GIVEN PROBLEM: Without the pictures, set down every line of the data exactly.

DATA SECTION:
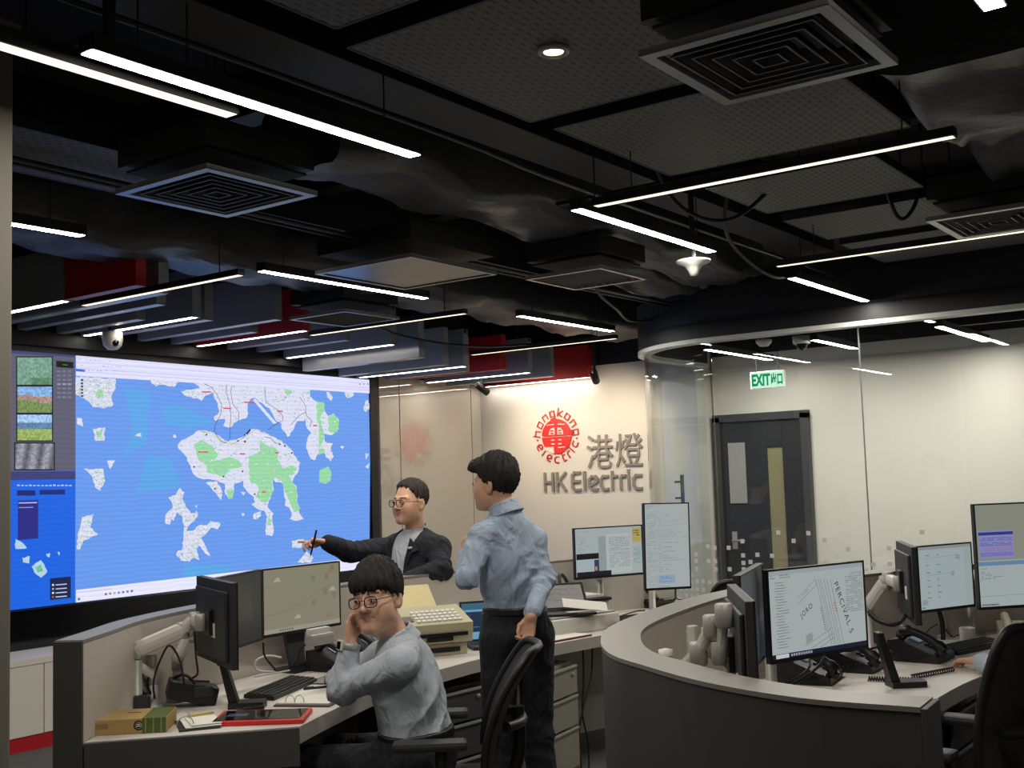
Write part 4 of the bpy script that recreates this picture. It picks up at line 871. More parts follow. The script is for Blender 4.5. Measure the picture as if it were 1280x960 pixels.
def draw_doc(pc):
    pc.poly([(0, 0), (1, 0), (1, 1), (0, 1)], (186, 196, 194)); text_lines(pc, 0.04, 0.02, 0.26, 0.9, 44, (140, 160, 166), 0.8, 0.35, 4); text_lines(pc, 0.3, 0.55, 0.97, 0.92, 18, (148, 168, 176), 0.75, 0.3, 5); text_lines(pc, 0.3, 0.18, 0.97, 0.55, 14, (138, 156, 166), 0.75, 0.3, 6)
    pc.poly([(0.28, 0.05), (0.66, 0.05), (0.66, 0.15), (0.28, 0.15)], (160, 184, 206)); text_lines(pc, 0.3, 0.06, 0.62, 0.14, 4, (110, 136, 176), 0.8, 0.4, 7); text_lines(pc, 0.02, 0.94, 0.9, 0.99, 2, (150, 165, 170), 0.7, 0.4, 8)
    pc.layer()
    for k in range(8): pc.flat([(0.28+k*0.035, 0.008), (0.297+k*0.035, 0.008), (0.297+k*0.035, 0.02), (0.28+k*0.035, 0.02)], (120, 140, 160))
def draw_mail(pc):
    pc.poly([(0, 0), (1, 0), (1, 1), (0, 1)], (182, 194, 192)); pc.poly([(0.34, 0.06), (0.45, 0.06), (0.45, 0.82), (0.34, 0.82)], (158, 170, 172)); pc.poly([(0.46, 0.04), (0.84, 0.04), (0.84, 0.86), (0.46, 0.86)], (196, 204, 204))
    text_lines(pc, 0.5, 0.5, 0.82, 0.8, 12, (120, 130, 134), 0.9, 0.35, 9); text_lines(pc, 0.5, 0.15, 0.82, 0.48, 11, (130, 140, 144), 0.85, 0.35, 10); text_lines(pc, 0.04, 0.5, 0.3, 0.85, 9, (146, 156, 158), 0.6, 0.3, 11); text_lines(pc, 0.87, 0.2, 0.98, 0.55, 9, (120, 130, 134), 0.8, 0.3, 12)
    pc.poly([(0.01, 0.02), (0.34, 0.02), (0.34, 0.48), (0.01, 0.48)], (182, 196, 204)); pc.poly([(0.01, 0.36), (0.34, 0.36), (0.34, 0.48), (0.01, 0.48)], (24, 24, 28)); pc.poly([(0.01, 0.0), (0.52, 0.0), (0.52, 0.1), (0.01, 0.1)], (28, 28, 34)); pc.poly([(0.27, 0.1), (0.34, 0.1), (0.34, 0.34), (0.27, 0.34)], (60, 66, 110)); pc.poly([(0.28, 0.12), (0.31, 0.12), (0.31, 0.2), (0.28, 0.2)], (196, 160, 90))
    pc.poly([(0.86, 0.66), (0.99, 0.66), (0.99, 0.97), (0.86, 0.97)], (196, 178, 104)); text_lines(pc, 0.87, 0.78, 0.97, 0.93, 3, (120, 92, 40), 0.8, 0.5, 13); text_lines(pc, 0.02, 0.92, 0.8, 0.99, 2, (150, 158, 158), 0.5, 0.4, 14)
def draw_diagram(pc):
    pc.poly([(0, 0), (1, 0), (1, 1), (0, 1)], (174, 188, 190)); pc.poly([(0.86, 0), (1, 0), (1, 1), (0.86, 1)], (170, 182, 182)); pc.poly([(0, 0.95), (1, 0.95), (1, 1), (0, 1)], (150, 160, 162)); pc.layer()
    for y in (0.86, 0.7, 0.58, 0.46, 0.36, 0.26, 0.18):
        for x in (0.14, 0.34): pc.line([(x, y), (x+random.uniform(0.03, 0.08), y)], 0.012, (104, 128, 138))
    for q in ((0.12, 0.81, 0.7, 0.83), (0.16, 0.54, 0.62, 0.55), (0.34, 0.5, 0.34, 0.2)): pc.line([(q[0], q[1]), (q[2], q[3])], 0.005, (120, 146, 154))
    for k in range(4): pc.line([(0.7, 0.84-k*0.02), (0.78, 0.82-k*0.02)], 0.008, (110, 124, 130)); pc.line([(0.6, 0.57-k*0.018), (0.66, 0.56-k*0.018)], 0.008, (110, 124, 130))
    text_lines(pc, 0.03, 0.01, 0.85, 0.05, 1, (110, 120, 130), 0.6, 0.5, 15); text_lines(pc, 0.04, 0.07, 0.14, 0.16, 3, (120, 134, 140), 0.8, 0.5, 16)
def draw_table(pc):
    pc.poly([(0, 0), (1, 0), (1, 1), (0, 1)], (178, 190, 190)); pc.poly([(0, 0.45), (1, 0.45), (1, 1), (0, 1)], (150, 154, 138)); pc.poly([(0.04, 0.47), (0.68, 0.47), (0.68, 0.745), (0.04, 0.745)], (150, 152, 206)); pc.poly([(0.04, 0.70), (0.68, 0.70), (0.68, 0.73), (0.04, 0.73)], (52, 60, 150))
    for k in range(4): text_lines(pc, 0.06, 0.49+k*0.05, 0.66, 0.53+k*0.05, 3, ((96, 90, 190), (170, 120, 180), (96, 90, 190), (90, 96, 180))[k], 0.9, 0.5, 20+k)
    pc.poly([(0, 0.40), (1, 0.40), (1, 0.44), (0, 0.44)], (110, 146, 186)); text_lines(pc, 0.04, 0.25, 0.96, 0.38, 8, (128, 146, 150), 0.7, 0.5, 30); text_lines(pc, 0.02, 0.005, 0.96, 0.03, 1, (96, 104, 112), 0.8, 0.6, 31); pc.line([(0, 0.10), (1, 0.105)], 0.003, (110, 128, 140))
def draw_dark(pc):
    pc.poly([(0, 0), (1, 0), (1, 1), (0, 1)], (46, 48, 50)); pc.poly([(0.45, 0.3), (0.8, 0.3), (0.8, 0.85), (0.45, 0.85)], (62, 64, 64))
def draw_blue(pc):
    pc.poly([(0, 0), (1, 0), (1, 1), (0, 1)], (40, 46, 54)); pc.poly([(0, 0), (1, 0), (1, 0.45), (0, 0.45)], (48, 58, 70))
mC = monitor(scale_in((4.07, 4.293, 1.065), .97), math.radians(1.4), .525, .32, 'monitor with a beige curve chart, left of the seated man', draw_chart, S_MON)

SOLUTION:
Write part 4 of the bpy script that recreates this picture. It picks up at line 871. More parts follow. The script is for Blender 4.5. Measure the picture as if it were 1280x960 pixels.
def draw_doc(pc):
    pc.poly([(0, 0), (1, 0), (1, 1), (0, 1)], (186, 196, 194)); text_lines(pc, 0.04, 0.02, 0.26, 0.9, 44, (140, 160, 166), 0.8, 0.35, 4); text_lines(pc, 0.3, 0.55, 0.97, 0.92, 18, (148, 168, 176), 0.75, 0.3, 5); text_lines(pc, 0.3, 0.18, 0.97, 0.55, 14, (138, 156, 166), 0.75, 0.3, 6)
    pc.poly([(0.28, 0.05), (0.66, 0.05), (0.66, 0.15), (0.28, 0.15)], (160, 184, 206)); text_lines(pc, 0.3, 0.06, 0.62, 0.14, 4, (110, 136, 176), 0.8, 0.4, 7); text_lines(pc, 0.02, 0.94, 0.9, 0.99, 2, (150, 165, 170), 0.7, 0.4, 8)
    pc.layer()
    for k in range(8): pc.flat([(0.28+k*0.035, 0.008), (0.297+k*0.035, 0.008), (0.297+k*0.035, 0.02), (0.28+k*0.035, 0.02)], (120, 140, 160))
def draw_mail(pc):
    pc.poly([(0, 0), (1, 0), (1, 1), (0, 1)], (182, 194, 192)); pc.poly([(0.34, 0.06), (0.45, 0.06), (0.45, 0.82), (0.34, 0.82)], (158, 170, 172)); pc.poly([(0.46, 0.04), (0.84, 0.04), (0.84, 0.86), (0.46, 0.86)], (196, 204, 204))
    text_lines(pc, 0.5, 0.5, 0.82, 0.8, 12, (120, 130, 134), 0.9, 0.35, 9); text_lines(pc, 0.5, 0.15, 0.82, 0.48, 11, (130, 140, 144), 0.85, 0.35, 10); text_lines(pc, 0.04, 0.5, 0.3, 0.85, 9, (146, 156, 158), 0.6, 0.3, 11); text_lines(pc, 0.87, 0.2, 0.98, 0.55, 9, (120, 130, 134), 0.8, 0.3, 12)
    pc.poly([(0.01, 0.02), (0.34, 0.02), (0.34, 0.48), (0.01, 0.48)], (182, 196, 204)); pc.poly([(0.01, 0.36), (0.34, 0.36), (0.34, 0.48), (0.01, 0.48)], (24, 24, 28)); pc.poly([(0.01, 0.0), (0.52, 0.0), (0.52, 0.1), (0.01, 0.1)], (28, 28, 34)); pc.poly([(0.27, 0.1), (0.34, 0.1), (0.34, 0.34), (0.27, 0.34)], (60, 66, 110)); pc.poly([(0.28, 0.12), (0.31, 0.12), (0.31, 0.2), (0.28, 0.2)], (196, 160, 90))
    pc.poly([(0.86, 0.66), (0.99, 0.66), (0.99, 0.97), (0.86, 0.97)], (196, 178, 104)); text_lines(pc, 0.87, 0.78, 0.97, 0.93, 3, (120, 92, 40), 0.8, 0.5, 13); text_lines(pc, 0.02, 0.92, 0.8, 0.99, 2, (150, 158, 158), 0.5, 0.4, 14)
def draw_diagram(pc):
    pc.poly([(0, 0), (1, 0), (1, 1), (0, 1)], (174, 188, 190)); pc.poly([(0.86, 0), (1, 0), (1, 1), (0.86, 1)], (170, 182, 182)); pc.poly([(0, 0.95), (1, 0.95), (1, 1), (0, 1)], (150, 160, 162)); pc.layer()
    for y in (0.86, 0.7, 0.58, 0.46, 0.36, 0.26, 0.18):
        for x in (0.14, 0.34): pc.line([(x, y), (x+random.uniform(0.03, 0.08), y)], 0.012, (104, 128, 138))
    for q in ((0.12, 0.81, 0.7, 0.83), (0.16, 0.54, 0.62, 0.55), (0.34, 0.5, 0.34, 0.2)): pc.line([(q[0], q[1]), (q[2], q[3])], 0.005, (120, 146, 154))
    for k in range(4): pc.line([(0.7, 0.84-k*0.02), (0.78, 0.82-k*0.02)], 0.008, (110, 124, 130)); pc.line([(0.6, 0.57-k*0.018), (0.66, 0.56-k*0.018)], 0.008, (110, 124, 130))
    text_lines(pc, 0.03, 0.01, 0.85, 0.05, 1, (110, 120, 130), 0.6, 0.5, 15); text_lines(pc, 0.04, 0.07, 0.14, 0.16, 3, (120, 134, 140), 0.8, 0.5, 16)
def draw_table(pc):
    pc.poly([(0, 0), (1, 0), (1, 1), (0, 1)], (178, 190, 190)); pc.poly([(0, 0.45), (1, 0.45), (1, 1), (0, 1)], (150, 154, 138)); pc.poly([(0.04, 0.47), (0.68, 0.47), (0.68, 0.745), (0.04, 0.745)], (150, 152, 206)); pc.poly([(0.04, 0.70), (0.68, 0.70), (0.68, 0.73), (0.04, 0.73)], (52, 60, 150))
    for k in range(4): text_lines(pc, 0.06, 0.49+k*0.05, 0.66, 0.53+k*0.05, 3, ((96, 90, 190), (170, 120, 180), (96, 90, 190), (90, 96, 180))[k], 0.9, 0.5, 20+k)
    pc.poly([(0, 0.40), (1, 0.40), (1, 0.44), (0, 0.44)], (110, 146, 186)); text_lines(pc, 0.04, 0.25, 0.96, 0.38, 8, (128, 146, 150), 0.7, 0.5, 30); text_lines(pc, 0.02, 0.005, 0.96, 0.03, 1, (96, 104, 112), 0.8, 0.6, 31); pc.line([(0, 0.10), (1, 0.105)], 0.003, (110, 128, 140))
def draw_dark(pc):
    pc.poly([(0, 0), (1, 0), (1, 1), (0, 1)], (46, 48, 50)); pc.poly([(0.45, 0.3), (0.8, 0.3), (0.8, 0.85), (0.45, 0.85)], (62, 64, 64))
def draw_blue(pc):
    pc.poly([(0, 0), (1, 0), (1, 1), (0, 1)], (40, 46, 54)); pc.poly([(0, 0), (1, 0), (1, 0.45), (0, 0.45)], (48, 58, 70))
mC = monitor(scale_in((4.07, 4.293, 1.065), .97), math.radians(1.4), .525, .32, 'monitor with a beige curve chart, left of the seated man', draw_chart, S_MON)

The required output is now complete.